My idea was to assume that $\sigma, \tau \in \textrm{Gal}(L/K)$ satisfy $(1)$, then define $\upsilon:=\sigma^{-1}\circ \tau$, so that
$$ \upsilon(x) \equiv x\ (\textrm{mod}\ \mathfrak{P})\qquad \forall x \in \mathcal{O}_L. \tag{2} $$ Or in other words:
$$ \mathfrak{P} \mid \upsilon(x)-x \qquad \forall x \in \mathcal{O}_L. \tag{3} $$ Then somehow deduce from (3) that
$$ \mathfrak{P} \mid \upsilon(x)-x \qquad \forall x \in L, \tag{4} $$ from which one would conclude that $$ \upsilon(x)-x = 0 \qquad \forall x \in L, \tag{5} $$
and thus find that $\upsilon = \textrm{Id} \in \textrm{Gal}(L/K)$, and hence $\sigma = \tau$.

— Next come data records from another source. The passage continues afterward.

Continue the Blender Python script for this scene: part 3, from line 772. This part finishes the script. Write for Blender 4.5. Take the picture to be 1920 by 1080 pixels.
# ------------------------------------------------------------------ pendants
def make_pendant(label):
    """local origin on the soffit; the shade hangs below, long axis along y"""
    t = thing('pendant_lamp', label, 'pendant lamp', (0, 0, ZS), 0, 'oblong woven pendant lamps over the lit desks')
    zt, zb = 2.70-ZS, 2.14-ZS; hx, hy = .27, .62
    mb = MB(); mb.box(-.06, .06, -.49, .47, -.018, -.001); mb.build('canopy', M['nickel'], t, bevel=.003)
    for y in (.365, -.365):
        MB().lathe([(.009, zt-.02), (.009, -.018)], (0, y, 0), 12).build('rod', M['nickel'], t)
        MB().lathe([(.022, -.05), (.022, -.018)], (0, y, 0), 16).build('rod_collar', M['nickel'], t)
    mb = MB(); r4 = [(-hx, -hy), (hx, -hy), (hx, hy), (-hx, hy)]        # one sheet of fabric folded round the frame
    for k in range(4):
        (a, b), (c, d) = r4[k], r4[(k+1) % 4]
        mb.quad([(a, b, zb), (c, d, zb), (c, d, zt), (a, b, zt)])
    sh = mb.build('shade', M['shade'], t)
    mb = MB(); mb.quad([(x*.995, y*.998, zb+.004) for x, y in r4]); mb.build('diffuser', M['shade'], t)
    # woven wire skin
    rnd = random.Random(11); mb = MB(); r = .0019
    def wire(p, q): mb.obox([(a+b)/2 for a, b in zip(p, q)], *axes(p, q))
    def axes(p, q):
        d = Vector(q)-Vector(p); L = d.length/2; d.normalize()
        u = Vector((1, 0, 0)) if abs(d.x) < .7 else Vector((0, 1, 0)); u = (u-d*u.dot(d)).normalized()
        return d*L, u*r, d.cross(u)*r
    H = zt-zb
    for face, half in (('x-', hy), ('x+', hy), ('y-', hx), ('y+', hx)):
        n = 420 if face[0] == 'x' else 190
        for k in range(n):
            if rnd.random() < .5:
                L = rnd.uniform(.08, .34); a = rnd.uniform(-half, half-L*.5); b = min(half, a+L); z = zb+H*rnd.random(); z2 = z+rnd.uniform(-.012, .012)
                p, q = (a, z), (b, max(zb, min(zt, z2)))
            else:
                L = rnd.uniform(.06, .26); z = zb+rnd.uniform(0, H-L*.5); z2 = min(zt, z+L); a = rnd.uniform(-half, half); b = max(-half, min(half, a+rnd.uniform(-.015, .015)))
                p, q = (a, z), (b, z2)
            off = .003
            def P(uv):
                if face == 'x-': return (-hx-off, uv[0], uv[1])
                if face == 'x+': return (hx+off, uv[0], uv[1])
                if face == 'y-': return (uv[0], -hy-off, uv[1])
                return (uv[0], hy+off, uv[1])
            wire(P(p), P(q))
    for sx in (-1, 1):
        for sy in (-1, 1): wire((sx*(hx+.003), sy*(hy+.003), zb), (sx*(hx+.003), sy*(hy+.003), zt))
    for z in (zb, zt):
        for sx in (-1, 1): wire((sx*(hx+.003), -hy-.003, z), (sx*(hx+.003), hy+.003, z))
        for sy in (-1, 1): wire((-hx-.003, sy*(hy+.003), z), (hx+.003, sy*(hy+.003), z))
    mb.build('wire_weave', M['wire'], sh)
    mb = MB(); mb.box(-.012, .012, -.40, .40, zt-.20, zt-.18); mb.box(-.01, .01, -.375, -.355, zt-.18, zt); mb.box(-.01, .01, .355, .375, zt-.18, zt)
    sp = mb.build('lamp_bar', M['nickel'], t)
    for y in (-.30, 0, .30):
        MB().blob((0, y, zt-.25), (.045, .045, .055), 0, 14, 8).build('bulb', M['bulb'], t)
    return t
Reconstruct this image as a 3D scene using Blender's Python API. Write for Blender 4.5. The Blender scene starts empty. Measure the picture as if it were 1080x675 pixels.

But as I am sure you will agree, the above is more reminiscent of wishful thinking than actual mathematics.
Does anyone know if there is a standard "book proof" of the statement, or if one might prove it along lines similar to the above?
Many thanks.
Your proof is almost correct. The problem is that the fact that you are trying to prove is false: the Frobenius element need not be unique! For example, in the extension $\mathbb Q(\sqrt{2})/\mathbb Q$, if $\mathfrak p = (2)$ and $\mathfrak P = (\sqrt 2)$, then both elements of $\mathrm{Gal}(\mathbb Q(\sqrt{2})/\mathbb Q)$ are Frobenius elements. However, if $\mathfrak P/\mathfrak p$ is unramified, then the Frobenius element will be unique and your argument is a part of the proof.
Let $D=D_{\mathfrak {P/p}} = \{\sigma\in \mathrm{Gal}(L/K):\sigma(\mathfrak P)= \mathfrak P\}$ be the decomposition group. If $\sigma \in D$, then $\sigma$ acts on $\mathcal O_L$ and fixes $\mathfrak P$, so descends to an automorphism of $\mathcal O_L/\mathfrak P$. In this way, we get a homomorphism $$D_{\mathfrak{P/p}}\to \mathrm{Gal}(\mathbb F_\mathfrak P/\mathbb F_{\mathfrak p}).$$
This map is surjective, and any element in the preimage of the Frobenius element of $\mathrm{Gal}(\mathbb F_\mathfrak P/\mathbb F_{\mathfrak p})$ is a Frobenius element in $\mathrm{Gal}(L/K)$.
The kernel of this isomorphism, called the inertia group is $$I=I_{\mathfrak{P/p}} = \{\sigma \in \mathrm{Gal}(L/K) : \sigma(x) = x\pmod {\mathfrak P}\; \forall x\in\mathcal O_L\}.$$ Note that this group being trivial is exactly what you need to be able to deduce $(5)$ from $(4)$ in your sketch proof.
However, the inertia group need not be trivial: its order is exactly $e(\mathfrak {P/p})$, the ramification index of $\mathfrak{P/p}$. Hence, the Frobenius element is unique if and only if $\mathfrak{P/p}$ is unramified.